Unilever has agreed to acquire Australian ice cream business Weis – the maker of the iconic Fruito Bar – for an undisclosed sum.
The deal sees Unilever continue to develop its ice cream range around the world, with Weis joining other Unilever brands such as Grom, Ben & Jerry’s and Talenti, which Unilever acquired in December 2014.
Unilever Australia & New Zealand chief executive officer Clive Stiff said: “We are delighted to bring Weis’ exciting and delicious range into our portfolio, adding another Australian favourite to our leading ice cream range. This acquisition will bring Weis the benefits of scale, strong market access and ice cream category expertise to help take the business to the next level in its growth.
“We are committed to providing Weis consumers and customers with the same exceptional products [made from] the same high-quality natural ingredients. We look forward to welcoming Weis’ strong, dedicated and passionate team to Unilever.”

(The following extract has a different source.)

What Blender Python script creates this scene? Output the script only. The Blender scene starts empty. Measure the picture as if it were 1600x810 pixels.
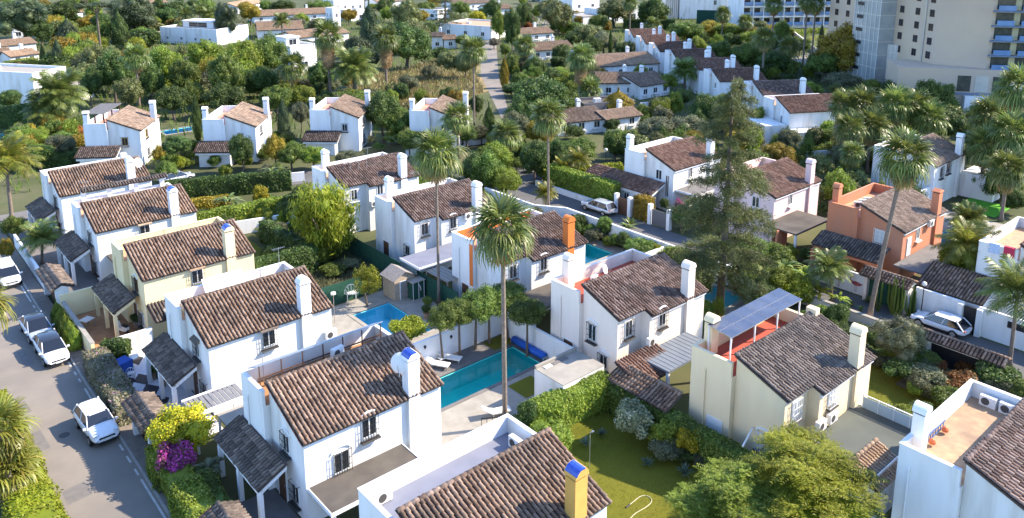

Weis is known for its frozen Fruito bar.
Weis is a second-generation ice cream and frozen dessert manufacturer, founded in 1957 by Les Weis with the original Fruito Bar. Its product range features a variety of ice cream formats including single bar, multi-pack bars, dairy-free sorbet tubs and frozen yogurt tubs.
The firm’s ice creams will continue to be made in its factory based in Toowoomba, Queensland. Unilever has today also announced a buyback programme for the majority of its outstanding 6% and 7% preference shares – part of the reforms set out in the wake of Kraft Heinz’s failed bid.
Weis managing director Julie Weis said: “Our family made this decision because Unilever demonstrated their understanding of our brand, our products and how important our people and the Toowoomba manufacturing site are in ensuring Weis’ success into the future.
“In addition, Unilever’s scale will enable greater market access and growth that will provide opportunities for our extended Weis family of staff, suppliers, customers and – of course – our wonderful consumers.”
The acquisition is subject to customary closing conditions and terms of the deal were not disclosed.